**SHORT PROBLEM:** Copy exactly the lines from the start of the material through the line with "(.30, .04, .03), .5, var=.2), t)". Pictures stay out of the copy.

**COLLECTED MATERIAL:**
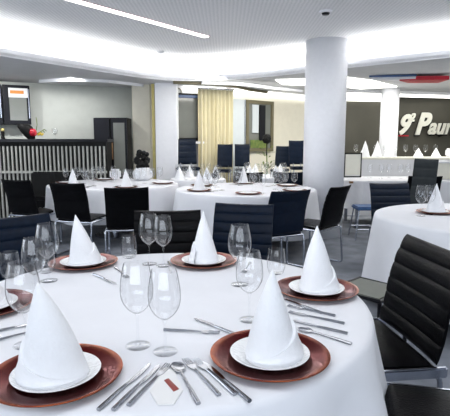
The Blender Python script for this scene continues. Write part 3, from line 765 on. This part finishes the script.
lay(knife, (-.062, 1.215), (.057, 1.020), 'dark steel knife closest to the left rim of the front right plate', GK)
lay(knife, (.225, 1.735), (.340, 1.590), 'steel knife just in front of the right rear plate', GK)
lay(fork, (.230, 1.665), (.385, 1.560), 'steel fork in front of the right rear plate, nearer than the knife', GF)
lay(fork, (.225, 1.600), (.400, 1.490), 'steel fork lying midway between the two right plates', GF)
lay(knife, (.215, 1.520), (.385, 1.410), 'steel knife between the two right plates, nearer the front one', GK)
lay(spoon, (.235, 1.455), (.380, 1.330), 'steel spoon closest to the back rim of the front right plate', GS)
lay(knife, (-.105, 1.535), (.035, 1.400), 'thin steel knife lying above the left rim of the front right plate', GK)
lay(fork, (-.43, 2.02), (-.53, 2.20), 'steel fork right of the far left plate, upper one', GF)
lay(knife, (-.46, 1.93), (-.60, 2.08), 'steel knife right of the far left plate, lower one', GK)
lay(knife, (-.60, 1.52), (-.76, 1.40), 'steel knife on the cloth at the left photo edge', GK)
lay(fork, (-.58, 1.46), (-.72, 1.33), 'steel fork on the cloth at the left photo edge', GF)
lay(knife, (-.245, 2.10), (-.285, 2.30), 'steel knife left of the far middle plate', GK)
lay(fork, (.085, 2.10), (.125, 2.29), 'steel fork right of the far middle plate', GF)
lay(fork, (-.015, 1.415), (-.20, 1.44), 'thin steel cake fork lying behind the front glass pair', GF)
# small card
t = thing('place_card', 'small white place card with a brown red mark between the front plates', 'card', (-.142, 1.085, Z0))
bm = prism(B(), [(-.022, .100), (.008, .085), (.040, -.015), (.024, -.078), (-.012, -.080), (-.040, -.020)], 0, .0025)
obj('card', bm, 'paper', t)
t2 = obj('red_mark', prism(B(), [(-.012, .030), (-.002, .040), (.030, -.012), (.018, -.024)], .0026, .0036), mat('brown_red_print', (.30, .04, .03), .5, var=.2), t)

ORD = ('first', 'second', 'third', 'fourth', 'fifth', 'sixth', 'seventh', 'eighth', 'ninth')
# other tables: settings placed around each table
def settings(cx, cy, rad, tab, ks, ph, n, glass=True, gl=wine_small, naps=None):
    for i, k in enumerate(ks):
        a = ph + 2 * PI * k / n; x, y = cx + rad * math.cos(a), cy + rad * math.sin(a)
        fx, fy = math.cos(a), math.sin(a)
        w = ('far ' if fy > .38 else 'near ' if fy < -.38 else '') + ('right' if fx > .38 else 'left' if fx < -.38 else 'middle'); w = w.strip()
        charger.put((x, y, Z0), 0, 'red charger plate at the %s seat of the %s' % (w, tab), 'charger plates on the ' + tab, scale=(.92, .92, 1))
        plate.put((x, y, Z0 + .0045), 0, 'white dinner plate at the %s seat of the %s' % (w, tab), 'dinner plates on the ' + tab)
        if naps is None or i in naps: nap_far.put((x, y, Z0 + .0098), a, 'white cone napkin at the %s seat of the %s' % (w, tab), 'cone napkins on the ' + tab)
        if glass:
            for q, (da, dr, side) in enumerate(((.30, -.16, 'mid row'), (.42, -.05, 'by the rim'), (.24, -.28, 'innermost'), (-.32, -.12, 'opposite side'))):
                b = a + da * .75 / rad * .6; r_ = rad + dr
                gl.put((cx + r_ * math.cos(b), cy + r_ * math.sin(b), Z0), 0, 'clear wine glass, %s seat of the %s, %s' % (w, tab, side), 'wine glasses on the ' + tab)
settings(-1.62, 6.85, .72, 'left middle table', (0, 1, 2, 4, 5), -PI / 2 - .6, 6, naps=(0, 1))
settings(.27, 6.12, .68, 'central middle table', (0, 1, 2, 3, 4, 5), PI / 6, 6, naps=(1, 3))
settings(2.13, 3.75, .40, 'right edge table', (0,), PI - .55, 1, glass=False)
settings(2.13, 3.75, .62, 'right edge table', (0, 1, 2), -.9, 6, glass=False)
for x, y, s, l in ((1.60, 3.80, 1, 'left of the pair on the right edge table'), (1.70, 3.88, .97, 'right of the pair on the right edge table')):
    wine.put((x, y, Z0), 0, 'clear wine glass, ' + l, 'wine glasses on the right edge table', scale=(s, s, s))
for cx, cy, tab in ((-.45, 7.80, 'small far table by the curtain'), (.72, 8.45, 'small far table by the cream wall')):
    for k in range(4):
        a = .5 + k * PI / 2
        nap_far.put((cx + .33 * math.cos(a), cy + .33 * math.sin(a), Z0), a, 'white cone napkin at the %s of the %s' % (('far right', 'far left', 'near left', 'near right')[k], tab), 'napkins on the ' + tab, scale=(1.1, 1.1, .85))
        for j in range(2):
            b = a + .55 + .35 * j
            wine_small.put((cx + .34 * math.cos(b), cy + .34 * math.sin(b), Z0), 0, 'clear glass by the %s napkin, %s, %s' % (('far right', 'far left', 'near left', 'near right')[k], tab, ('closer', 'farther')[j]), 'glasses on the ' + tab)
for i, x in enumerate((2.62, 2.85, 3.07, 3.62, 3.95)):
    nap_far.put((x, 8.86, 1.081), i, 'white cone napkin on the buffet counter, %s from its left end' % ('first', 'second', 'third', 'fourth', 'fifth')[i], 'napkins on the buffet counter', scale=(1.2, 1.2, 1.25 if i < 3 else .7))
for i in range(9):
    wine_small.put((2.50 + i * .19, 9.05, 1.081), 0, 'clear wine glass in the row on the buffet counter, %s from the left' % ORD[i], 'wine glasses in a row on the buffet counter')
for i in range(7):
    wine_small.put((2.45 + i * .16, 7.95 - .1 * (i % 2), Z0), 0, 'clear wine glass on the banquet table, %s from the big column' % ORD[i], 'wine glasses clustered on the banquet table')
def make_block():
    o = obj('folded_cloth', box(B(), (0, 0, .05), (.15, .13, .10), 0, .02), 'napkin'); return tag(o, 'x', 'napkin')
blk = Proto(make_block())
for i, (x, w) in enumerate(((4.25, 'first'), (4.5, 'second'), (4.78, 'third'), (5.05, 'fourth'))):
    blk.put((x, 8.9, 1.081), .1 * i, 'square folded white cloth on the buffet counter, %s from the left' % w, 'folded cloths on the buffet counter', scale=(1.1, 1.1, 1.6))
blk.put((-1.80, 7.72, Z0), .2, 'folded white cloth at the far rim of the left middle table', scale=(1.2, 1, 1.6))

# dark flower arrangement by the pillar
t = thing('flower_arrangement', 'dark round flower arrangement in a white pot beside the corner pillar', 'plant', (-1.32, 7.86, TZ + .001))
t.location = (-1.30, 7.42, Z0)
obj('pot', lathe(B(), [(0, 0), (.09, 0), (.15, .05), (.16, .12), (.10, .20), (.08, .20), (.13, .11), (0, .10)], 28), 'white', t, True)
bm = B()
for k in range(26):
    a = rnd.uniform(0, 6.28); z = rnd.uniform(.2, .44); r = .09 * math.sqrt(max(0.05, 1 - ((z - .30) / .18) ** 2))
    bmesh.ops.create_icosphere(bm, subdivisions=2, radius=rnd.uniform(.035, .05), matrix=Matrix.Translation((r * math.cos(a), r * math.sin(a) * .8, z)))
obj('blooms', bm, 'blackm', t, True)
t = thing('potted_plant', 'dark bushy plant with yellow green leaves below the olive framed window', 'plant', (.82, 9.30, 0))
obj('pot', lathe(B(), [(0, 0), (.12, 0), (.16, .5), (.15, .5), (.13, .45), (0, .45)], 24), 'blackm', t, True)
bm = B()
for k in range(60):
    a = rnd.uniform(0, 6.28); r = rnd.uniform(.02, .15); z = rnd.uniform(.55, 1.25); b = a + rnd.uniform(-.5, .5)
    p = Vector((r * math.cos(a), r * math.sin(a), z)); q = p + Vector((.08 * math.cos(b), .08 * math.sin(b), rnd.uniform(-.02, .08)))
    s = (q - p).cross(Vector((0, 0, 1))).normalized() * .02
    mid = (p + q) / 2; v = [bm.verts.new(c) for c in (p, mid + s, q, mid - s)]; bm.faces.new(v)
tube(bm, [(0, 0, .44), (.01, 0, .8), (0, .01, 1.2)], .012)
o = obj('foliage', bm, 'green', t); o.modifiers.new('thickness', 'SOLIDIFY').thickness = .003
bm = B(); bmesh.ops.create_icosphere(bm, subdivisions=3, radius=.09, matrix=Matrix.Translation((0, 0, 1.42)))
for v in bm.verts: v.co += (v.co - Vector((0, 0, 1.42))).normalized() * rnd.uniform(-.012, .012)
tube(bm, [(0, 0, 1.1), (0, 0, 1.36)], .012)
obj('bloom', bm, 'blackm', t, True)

**TASK ANSWER:**
The Blender Python script for this scene continues. Write part 3, from line 765 on. This part finishes the script.
lay(knife, (-.062, 1.215), (.057, 1.020), 'dark steel knife closest to the left rim of the front right plate', GK)
lay(knife, (.225, 1.735), (.340, 1.590), 'steel knife just in front of the right rear plate', GK)
lay(fork, (.230, 1.665), (.385, 1.560), 'steel fork in front of the right rear plate, nearer than the knife', GF)
lay(fork, (.225, 1.600), (.400, 1.490), 'steel fork lying midway between the two right plates', GF)
lay(knife, (.215, 1.520), (.385, 1.410), 'steel knife between the two right plates, nearer the front one', GK)
lay(spoon, (.235, 1.455), (.380, 1.330), 'steel spoon closest to the back rim of the front right plate', GS)
lay(knife, (-.105, 1.535), (.035, 1.400), 'thin steel knife lying above the left rim of the front right plate', GK)
lay(fork, (-.43, 2.02), (-.53, 2.20), 'steel fork right of the far left plate, upper one', GF)
lay(knife, (-.46, 1.93), (-.60, 2.08), 'steel knife right of the far left plate, lower one', GK)
lay(knife, (-.60, 1.52), (-.76, 1.40), 'steel knife on the cloth at the left photo edge', GK)
lay(fork, (-.58, 1.46), (-.72, 1.33), 'steel fork on the cloth at the left photo edge', GF)
lay(knife, (-.245, 2.10), (-.285, 2.30), 'steel knife left of the far middle plate', GK)
lay(fork, (.085, 2.10), (.125, 2.29), 'steel fork right of the far middle plate', GF)
lay(fork, (-.015, 1.415), (-.20, 1.44), 'thin steel cake fork lying behind the front glass pair', GF)
# small card
t = thing('place_card', 'small white place card with a brown red mark between the front plates', 'card', (-.142, 1.085, Z0))
bm = prism(B(), [(-.022, .100), (.008, .085), (.040, -.015), (.024, -.078), (-.012, -.080), (-.040, -.020)], 0, .0025)
obj('card', bm, 'paper', t)
t2 = obj('red_mark', prism(B(), [(-.012, .030), (-.002, .040), (.030, -.012), (.018, -.024)], .0026, .0036), mat('brown_red_print', (.30, .04, .03), .5, var=.2), t)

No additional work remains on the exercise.